Legislation Introduced to Empower “Credit Invisible” Consumers

December 4, 2015 by Tony Hadley

In a recent report, the Consumer Financial Protection Bureau (CFPB) estimated that there are more than 45 million American consumers that are “credit invisible,” meaning that they either have no credit history or a credit file too thin to receive access to mainstream credit products.

This limits their ability to get an affordable loan for a car, realize the dream of homeownership or even restricts access to capital to start a small business.  More frequently, a lack of credit history forces consumers to turn to more expensive, short term lending options.

While credit invisibles may not have a traditional credit history, many make their cable, utility and mobile phone payments on time. However, this on-time payment data is not being included in their credit file.

Historically, telecom and utility companies have only reported instances when a consumer is behind on payments or an account has been turned over to collections. This means that credit invisibles may have negative data from telecom and utility companies in their file, but are unable to build their credit file with positive data even if they make on-time payments each month.
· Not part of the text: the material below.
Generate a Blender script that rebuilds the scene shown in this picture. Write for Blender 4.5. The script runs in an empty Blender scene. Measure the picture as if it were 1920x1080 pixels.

The good news is that Congressional leaders have recognized the need for action.

On December 3 the Credit Access and Inclusion Act (H.R. 4172 and S.2355) was reintroduced in Congress, with Representatives Mike Fitzpatrick (R-Penn.) and Keith Ellison (D-MN) taking the lead in the House and Senators Mark Kirk (R-Ill.) and Joe Manchin (D-WVA) taking up the effort in the Senate.

The bipartisan bill would amend the Fair Credit Reporting Act to make clear that utilities, telecommunication and rental companies can report on-time payment histories and positive data to the nation’s credit reporting bureaus, rather than just late payments or collection actions that they are currently furnishing. It would in no way require these companies to do so, but would help reassure these entities that there are no regulatory barriers to reporting on-time payment information.

There is a detailed track record of research showing how the inclusion of alternative data will enable millions of credit invisible American consumers who have a proven track record of meeting financial obligations to access mainstream credit.

A recent study by PERC and the Brookings Institution found that when energy utility and telephone firms report timely and late payment data alike, those who are deemed credit invisible shrunk to around 5 million.

A separate study has also shown that the inclusion of this credit data would be a net positive for traditionally underserved populations, including minorities, young adults and the elderly. Moreover, a 2014 Experian study found that by including on-time utility payments in credit reports, there was nearly a 50 percent drop in subprime consumers with credit scores* between 300 and 600; a 54 percent increase in consumers considered nonprime with credit scores between 601 and 660; and a 15 percent increase in those with credit scores over 661, generally considered prime.

I encourage lawmakers to take up this legislation and move it forward to ensure that consumers receive credit for meeting their financial obligations.